To consider any other matters which may properly be brought before the meeting.

PROXIES

A shareholder entitled to attend and vote may appoint a proxy to attend and vote on that shareholder’s behalf.  The proxy need not be a shareholder of the Company.

To appoint a proxy a shareholder should complete and sign the proxy form enclosed with this notice and return it to the office of the Company’s Share Registrar, Link Market Services Limited, Level 7, Zurich House, 21 Queen Street, PO Box 91976, Auckland, by no later than 2pm on Sunday, 16 November 2014.

The Chairman of the meeting may be appointed as a proxy and intends to vote any undirected/discretionary proxy in favour of each resolution.

CORPORATE REPRESENTATIVES

A corporation which is a shareholder may appoint a representative to attend the meeting on its behalf in the same manner as it could appoint a proxy.

POSTAL VOTING

A shareholder is entitled to exercise his/her vote at the meeting by casting a postal vote.  A postal voting form is incorporated in the proxy form.

To cast a postal vote a shareholder should complete and sign the postal voting form enclosed with this notice of meeting and return it to the office of the Company’s Share Registrar, Link Market Services Limited, Level 7, Zurich House, 21 Queen Street, PO Box 91976, Auckland, by no later than 2pm on Sunday, 16 November 2014.

ONLINE VOTING

Shareholders may elect to lodge their proxy appointment or postal vote online. You will need to go to the website of our share registrar, Link Market Services:

https://investorcentre.linkmarketservices.co.nz/voting/ATM

You will be required to enter your CSN/Holder number and FIN and follow the instructions from there.

REQUISITE MAJORITIES

The resolutions are ordinary resolutions requiring the approval of a simple majority of the votes of those shareholders entitled to vote and voting (in person, by postal vote or by proxy) in order for them to be passed.

 

By order of the Board.

Mr. Cliff Cook
Chairman

 

26 September 2014
EXPLANATORY NOTES

Item 3 – Re-Election of Director

In accordance with the Company’s constitution and NZX Main Board Listing Rule 3.3.11, at least one third of the directors must retire from office at each annual meeting of the Company.  The directors who are to retire are those who have been in office longest since they were last elected or re-elected.

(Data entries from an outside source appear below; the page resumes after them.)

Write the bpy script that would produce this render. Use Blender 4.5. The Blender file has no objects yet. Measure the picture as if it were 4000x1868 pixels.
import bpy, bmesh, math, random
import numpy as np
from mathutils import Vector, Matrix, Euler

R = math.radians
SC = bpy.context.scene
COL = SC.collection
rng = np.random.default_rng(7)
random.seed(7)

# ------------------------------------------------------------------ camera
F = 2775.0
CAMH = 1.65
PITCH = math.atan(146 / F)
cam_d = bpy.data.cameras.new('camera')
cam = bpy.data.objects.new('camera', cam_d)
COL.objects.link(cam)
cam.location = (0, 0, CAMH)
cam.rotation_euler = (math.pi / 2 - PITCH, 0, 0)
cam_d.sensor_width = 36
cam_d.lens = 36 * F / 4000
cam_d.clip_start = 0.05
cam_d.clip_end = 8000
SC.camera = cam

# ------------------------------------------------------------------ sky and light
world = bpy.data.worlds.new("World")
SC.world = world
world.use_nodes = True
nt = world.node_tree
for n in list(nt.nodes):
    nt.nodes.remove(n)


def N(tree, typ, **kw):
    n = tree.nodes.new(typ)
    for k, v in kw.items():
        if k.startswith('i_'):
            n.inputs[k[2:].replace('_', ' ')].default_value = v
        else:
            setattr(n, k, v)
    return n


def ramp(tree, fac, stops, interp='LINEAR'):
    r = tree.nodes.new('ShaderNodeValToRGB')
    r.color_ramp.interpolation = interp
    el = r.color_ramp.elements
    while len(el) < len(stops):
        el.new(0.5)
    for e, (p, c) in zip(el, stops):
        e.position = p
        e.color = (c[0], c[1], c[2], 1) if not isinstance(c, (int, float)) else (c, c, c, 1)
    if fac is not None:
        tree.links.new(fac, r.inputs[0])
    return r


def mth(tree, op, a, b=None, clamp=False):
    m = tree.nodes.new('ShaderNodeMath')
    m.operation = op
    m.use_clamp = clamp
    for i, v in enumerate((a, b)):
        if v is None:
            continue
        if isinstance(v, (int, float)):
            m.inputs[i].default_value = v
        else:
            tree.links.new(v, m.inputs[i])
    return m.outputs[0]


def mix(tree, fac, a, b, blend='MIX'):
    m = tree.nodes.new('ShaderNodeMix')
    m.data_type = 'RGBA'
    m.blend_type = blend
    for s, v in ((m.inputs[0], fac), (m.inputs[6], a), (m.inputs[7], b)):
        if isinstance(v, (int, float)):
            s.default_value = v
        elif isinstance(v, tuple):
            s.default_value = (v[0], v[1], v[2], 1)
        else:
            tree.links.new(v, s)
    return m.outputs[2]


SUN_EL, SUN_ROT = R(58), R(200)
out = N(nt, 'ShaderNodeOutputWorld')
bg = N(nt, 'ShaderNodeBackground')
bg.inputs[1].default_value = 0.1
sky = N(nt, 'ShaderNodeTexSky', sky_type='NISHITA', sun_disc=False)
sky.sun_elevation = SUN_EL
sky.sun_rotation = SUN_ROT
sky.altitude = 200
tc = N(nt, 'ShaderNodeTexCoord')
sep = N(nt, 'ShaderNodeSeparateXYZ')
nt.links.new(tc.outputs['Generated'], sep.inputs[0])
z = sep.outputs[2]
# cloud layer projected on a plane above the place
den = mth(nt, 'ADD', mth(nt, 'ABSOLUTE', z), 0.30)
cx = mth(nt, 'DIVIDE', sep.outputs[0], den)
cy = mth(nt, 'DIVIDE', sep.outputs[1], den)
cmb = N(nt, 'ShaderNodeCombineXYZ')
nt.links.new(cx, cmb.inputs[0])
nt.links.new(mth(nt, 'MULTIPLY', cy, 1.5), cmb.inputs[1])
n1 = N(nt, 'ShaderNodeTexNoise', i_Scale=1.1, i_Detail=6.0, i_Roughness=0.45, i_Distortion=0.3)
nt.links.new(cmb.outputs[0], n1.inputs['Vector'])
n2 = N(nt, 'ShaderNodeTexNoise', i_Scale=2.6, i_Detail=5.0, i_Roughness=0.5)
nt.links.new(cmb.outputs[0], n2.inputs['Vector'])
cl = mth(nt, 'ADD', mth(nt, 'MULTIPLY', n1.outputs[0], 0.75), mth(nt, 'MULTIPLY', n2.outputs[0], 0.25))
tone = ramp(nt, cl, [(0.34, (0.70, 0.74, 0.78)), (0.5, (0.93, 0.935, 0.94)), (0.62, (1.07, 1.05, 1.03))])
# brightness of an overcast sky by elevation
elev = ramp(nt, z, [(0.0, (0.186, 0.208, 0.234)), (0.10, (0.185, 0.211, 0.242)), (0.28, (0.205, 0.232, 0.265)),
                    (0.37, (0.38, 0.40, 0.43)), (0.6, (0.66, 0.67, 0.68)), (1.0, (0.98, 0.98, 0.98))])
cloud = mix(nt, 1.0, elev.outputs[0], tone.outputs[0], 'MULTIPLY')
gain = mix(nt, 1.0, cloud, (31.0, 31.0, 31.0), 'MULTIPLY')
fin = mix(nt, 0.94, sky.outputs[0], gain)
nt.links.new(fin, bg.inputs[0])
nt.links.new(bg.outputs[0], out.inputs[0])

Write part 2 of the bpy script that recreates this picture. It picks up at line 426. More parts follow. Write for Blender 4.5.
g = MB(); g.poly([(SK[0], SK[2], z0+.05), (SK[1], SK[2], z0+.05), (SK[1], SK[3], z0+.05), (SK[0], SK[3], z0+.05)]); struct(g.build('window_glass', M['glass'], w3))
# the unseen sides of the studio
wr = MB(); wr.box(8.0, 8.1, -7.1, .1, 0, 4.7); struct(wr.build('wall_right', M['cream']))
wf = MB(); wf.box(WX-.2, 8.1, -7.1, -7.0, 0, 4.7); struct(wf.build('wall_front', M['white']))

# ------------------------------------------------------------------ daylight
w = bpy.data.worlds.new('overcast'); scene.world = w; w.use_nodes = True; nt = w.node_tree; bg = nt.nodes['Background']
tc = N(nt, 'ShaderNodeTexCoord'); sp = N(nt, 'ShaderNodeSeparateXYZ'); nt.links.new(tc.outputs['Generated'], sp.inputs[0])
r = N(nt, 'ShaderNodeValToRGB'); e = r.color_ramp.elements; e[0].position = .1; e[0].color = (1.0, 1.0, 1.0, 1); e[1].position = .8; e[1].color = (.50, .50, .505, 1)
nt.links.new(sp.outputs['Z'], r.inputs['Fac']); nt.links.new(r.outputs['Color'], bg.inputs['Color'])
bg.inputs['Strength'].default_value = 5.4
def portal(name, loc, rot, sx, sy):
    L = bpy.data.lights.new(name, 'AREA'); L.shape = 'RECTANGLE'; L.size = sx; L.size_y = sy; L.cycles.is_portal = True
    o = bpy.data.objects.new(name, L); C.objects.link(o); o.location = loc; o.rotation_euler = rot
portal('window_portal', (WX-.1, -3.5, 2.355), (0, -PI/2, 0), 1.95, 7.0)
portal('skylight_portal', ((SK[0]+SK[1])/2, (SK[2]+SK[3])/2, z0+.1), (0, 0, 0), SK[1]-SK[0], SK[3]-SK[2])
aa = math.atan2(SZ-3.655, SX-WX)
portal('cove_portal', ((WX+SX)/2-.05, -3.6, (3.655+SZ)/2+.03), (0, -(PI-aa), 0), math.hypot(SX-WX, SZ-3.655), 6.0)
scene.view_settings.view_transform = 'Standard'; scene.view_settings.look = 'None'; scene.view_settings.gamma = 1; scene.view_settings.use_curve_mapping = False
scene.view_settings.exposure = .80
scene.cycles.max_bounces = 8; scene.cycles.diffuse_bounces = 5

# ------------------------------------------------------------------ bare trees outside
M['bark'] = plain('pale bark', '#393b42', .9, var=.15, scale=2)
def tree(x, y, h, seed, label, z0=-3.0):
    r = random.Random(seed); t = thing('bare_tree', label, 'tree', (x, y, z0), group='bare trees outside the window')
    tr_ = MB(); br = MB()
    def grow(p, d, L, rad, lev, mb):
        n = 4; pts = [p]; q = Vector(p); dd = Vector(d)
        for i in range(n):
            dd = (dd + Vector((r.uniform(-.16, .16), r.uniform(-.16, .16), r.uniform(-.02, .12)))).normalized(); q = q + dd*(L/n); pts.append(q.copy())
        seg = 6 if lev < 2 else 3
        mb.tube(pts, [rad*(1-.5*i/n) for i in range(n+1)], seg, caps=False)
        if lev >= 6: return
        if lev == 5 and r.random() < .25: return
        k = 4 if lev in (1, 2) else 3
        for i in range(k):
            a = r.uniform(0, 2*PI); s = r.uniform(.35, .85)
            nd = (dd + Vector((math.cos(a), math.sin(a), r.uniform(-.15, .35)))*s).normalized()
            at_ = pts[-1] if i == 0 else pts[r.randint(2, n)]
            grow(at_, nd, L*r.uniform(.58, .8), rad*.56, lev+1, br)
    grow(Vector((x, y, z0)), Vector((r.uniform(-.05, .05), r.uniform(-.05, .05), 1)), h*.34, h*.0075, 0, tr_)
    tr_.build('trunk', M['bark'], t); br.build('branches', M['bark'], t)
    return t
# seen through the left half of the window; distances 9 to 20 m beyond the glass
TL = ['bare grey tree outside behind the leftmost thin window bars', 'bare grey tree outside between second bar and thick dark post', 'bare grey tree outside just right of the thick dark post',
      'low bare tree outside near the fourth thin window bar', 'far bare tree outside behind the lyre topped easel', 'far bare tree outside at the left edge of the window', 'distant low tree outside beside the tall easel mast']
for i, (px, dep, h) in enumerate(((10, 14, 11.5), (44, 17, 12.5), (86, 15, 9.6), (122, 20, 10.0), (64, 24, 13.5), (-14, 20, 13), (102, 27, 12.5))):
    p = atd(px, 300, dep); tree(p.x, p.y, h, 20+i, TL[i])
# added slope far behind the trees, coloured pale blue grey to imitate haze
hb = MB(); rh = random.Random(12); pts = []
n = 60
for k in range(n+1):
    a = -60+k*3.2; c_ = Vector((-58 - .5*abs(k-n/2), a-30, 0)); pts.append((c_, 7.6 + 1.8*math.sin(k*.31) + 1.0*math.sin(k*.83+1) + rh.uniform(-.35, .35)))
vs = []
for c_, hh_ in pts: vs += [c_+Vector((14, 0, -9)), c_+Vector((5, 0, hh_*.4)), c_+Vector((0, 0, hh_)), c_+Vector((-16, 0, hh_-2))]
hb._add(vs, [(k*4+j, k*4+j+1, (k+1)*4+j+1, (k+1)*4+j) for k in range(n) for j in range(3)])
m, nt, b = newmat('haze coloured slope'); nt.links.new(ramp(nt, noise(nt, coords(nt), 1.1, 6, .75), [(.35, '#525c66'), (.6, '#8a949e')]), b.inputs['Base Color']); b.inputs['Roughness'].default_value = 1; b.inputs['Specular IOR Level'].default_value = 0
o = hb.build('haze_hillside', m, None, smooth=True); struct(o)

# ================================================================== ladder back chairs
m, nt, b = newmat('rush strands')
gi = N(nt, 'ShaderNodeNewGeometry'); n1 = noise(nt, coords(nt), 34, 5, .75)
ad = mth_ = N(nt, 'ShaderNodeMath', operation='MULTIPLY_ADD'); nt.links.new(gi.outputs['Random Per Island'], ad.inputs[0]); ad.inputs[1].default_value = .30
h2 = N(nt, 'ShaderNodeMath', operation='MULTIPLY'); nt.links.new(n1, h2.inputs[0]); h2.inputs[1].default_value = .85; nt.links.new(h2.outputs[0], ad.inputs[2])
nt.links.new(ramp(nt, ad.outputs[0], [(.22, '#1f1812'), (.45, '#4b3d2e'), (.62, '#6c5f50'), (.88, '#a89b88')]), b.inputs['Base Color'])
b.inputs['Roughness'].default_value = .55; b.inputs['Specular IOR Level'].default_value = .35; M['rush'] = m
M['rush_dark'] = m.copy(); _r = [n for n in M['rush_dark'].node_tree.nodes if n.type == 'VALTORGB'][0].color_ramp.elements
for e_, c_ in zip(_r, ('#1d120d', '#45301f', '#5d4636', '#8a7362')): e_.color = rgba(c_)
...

Perry Gunner has indicated to the Board that he intends to retire as a director of the Company with effect from the end of the Annual Meeting, but will not seek re-election.

Melvyn Miles will also be required to retire but, being eligible to do so in accordance with the Company’s constitution and NZX Main Board Listing Rule 3.3.11, he offers himself for re-election.

Melvyn Miles – Mr Miles was appointed as a Director of the Company in July 2010.

Mr Miles has extensive FMCG experience throughout Australasia, North America and the UK over a period of 26 years.  He previously held the positions of Vice President of Carlton & United Breweries and Foster’s Group, Director of Carlton & United Breweries and its subsidiaries and Chairman of South Pacific Distilleries, Fiji. Mr Miles is a current Director of Freedom Foods Group Limited and Brewtique Pty Limited.

The Board has determined that Mr Miles would not qualify as an independent director of the Company.  Mr Miles is a Director and Shareholder of Freedom Foods Group Limited (which is a substantial security holder of the Company).

Item 4 – Election of Director

David Hearn was appointed as a director of the Company under clause 17.3(a) of the Company’s constitution, with effect from 5 February 2014.

Mr Hearn will retire from office at the Annual Meeting, and he offers himself for election as required by NZX Main Board Listing Rule 3.3.6.

David Hearn – Mr Hearn has over 25 years of experience in senior management roles within the FMCG sector in Europe, Australasia and the United States.  This included:

•   Substantial experience across Europe running multiple businesses for Nabisco, Pepsico, and United Biscuits including Chief Executive of Smiths and Walkers chips in the UK, President of Pepsico’s food businesses in Europe and subsequently all of United Biscuits’ businesses in Europe, Asia and Australia.

•   CEO of Goodman Fielder (1995-2002), where he led a major reconfiguration of the overall business creating a focussed branded Australasian food group including disposal of unprofitable commodity businesses and the acquisition of complementary local branded businesses.

•   Group COO and subsequently CEO of Cordiant PLC, a large media services group including Bates Advertising based in New York.

The Board has determined that Mr Hearn would qualify as an independent director of the Company and recommends that shareholders vote in favour of his election.